## [Task]
Print the range of lines that opens with the line containing "cabriole(0.719, 0.230, 1, 0.3)" and closes with the last line of the listing. Include both ends; print nothing more.
-- BEGIN Entries supplied --
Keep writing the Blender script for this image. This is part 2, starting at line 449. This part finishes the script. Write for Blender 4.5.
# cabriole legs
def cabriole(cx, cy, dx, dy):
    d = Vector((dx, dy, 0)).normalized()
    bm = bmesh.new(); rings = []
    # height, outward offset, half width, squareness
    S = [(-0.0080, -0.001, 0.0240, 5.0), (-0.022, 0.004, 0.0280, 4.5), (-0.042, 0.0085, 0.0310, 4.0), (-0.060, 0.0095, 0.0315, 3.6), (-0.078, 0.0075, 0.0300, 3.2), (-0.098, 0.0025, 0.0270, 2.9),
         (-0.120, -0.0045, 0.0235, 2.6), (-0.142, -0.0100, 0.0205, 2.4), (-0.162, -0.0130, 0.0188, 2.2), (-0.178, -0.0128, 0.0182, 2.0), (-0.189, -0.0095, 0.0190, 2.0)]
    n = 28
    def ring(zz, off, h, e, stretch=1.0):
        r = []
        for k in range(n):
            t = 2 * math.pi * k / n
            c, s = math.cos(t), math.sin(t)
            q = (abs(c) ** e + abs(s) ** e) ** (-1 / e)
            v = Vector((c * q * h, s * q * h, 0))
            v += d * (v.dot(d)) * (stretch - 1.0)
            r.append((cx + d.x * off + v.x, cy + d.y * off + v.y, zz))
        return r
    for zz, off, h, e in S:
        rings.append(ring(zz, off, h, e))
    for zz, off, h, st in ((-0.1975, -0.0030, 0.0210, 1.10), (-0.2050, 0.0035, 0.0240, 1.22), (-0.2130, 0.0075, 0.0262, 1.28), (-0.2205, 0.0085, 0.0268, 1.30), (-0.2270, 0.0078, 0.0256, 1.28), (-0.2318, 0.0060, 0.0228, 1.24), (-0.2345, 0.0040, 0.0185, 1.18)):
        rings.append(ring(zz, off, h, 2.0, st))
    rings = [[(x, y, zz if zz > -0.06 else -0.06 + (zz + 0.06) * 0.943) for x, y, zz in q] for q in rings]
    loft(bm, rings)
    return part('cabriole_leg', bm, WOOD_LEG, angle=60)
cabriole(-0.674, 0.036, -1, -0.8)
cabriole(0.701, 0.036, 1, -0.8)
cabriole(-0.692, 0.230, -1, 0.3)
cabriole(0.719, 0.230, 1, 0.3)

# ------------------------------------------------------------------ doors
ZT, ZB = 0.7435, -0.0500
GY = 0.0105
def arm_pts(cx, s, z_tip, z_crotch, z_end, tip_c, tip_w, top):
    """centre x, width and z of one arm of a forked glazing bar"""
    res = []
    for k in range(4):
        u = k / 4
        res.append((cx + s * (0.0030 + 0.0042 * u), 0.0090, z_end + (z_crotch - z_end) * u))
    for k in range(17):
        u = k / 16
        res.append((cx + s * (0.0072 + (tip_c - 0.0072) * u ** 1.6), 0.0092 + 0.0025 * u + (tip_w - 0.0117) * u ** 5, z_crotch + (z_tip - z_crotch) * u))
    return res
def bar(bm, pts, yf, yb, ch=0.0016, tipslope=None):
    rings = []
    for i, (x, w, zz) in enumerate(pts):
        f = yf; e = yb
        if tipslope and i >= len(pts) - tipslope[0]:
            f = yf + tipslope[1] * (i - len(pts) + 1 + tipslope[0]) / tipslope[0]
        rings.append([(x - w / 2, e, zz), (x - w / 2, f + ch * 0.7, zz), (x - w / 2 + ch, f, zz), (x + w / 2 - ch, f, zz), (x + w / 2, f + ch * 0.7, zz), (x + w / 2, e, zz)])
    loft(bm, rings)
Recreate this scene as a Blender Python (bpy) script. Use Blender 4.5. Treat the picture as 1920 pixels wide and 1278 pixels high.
-- END Entries supplied --
## [Completed task]
cabriole(0.719, 0.230, 1, 0.3)

# ------------------------------------------------------------------ doors
ZT, ZB = 0.7435, -0.0500
GY = 0.0105
def arm_pts(cx, s, z_tip, z_crotch, z_end, tip_c, tip_w, top):
    """centre x, width and z of one arm of a forked glazing bar"""
    res = []
    for k in range(4):
        u = k / 4
        res.append((cx + s * (0.0030 + 0.0042 * u), 0.0090, z_end + (z_crotch - z_end) * u))
    for k in range(17):
        u = k / 16
        res.append((cx + s * (0.0072 + (tip_c - 0.0072) * u ** 1.6), 0.0092 + 0.0025 * u + (tip_w - 0.0117) * u ** 5, z_crotch + (z_tip - z_crotch) * u))
    return res
def bar(bm, pts, yf, yb, ch=0.0016, tipslope=None):
    rings = []
    for i, (x, w, zz) in enumerate(pts):
        f = yf; e = yb
        if tipslope and i >= len(pts) - tipslope[0]:
            f = yf + tipslope[1] * (i - len(pts) + 1 + tipslope[0]) / tipslope[0]
        rings.append([(x - w / 2, e, zz), (x - w / 2, f + ch * 0.7, zz), (x - w / 2 + ch, f, zz), (x + w / 2 - ch, f, zz), (x + w / 2, f + ch * 0.7, zz), (x + w / 2, e, zz)])
    loft(bm, rings)
Recreate this scene as a Blender Python (bpy) script. Use Blender 4.5. Treat the picture as 1920 pixels wide and 1278 pixels high.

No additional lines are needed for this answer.